Para que sea divertida, una montaña rusa debe asustar mucho durante un periodo muy breve. Pero las siguientes veces que nos montemos, el susto casi ya ni aparecerá, la anticipación que hemos aprendido de que saldremos ilesos de la situación hace que prácticamente no sintamos el miedo. Y al mismo tiempo, también irá desapareciendo la diversión del proceso oponente cuando termine.
La relación es directa: a más miedo, más diversión. Por eso, las nuevas montañas rusas tienen que ir siendo cada vez más grandes y más bestiales, para disfrutar del efecto del proceso oponente. Y por eso disfrutamos de una historia de terror, de una película de miedo, de un deporte de riesgo o de los tétricos disfraces y celebraciones de Halloween. La intensidad de lo divertido (proceso oponente) que resulte proviene de la intensidad que proporcione el proceso primario (el miedo).
Hay una transferencia de la intensidad o excitación emocional de la emoción primaria, el miedo, a la secundaria, el alivio, la alegría o la diversión. La llamada transferencia de la excitación formula que si una persona se ha activado en un contexto emocional primario y al poco rato se encuentra en el contexto oponente, este provocará una segunda emoción, que tendrá la intensidad de la primera más la de esa segunda activación. Algo así como si los restos de la activación que ha producido la primera emoción se suman a la que produce la segunda.
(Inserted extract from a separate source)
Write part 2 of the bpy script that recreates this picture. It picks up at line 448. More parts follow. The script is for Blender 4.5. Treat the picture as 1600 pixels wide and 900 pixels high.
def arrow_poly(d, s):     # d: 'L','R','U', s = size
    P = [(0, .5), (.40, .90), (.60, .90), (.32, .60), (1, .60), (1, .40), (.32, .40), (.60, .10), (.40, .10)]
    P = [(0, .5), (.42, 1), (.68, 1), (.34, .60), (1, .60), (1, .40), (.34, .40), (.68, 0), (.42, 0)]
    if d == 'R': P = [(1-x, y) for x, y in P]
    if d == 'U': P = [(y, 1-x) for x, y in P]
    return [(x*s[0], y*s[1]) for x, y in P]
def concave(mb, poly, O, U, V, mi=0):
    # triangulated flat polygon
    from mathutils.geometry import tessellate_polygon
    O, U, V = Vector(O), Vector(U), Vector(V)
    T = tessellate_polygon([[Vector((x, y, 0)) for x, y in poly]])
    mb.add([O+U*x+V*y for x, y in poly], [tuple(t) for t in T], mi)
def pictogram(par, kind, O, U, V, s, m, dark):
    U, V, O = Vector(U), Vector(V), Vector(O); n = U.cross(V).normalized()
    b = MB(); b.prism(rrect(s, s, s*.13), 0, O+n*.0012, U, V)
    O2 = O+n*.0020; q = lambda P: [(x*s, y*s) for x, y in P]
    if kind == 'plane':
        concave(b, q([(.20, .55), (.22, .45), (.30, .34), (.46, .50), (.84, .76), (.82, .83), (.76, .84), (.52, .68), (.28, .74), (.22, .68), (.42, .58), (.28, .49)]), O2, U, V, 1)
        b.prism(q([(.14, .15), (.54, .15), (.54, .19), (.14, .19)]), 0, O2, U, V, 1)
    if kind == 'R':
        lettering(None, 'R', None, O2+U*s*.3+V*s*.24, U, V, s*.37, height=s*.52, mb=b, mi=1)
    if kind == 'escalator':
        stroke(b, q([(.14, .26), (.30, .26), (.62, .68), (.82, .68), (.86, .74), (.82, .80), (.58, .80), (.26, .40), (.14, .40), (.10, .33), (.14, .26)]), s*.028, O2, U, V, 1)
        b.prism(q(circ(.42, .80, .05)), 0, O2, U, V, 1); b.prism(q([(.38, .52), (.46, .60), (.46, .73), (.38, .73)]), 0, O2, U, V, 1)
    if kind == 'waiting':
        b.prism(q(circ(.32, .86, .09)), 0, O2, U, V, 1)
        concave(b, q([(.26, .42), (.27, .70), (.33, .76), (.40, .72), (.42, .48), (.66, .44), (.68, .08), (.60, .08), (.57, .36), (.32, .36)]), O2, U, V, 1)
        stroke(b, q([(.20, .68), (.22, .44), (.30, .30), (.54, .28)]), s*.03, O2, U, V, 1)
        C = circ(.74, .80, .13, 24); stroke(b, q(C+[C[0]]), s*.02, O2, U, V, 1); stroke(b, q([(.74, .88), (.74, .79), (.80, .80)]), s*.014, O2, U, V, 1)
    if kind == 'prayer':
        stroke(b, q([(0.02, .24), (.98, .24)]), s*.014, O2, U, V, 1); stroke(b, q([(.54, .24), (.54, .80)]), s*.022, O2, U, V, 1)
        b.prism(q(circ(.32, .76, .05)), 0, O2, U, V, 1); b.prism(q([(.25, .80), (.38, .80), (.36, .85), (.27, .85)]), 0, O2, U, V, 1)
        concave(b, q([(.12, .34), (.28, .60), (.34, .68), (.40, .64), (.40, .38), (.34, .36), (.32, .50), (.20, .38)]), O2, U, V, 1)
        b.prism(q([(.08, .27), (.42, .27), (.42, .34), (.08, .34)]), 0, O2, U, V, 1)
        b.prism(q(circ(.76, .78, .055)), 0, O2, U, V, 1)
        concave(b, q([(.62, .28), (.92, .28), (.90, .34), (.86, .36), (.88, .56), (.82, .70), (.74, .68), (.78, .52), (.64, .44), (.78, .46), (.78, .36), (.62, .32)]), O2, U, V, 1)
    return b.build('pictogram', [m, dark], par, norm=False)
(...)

Sin duda, una de las cosas que nos puede producir más miedo, o miedo con máxima intensidad, es la muerte y todo lo relacionado con ella. Por eso no es de extrañar que a su alrededor hayan surgido muchas actividades divertidas, desde Halloween a las películas y series de terror. Y dada la transferencia de las intensidades emocionales, resulta que librarse de la muerte es una de las actividades no solo más divertidas que pueda haber, sino que además es adaptativa, ya que nos prepara para enfrentarnos y luchar con nuestros miedos.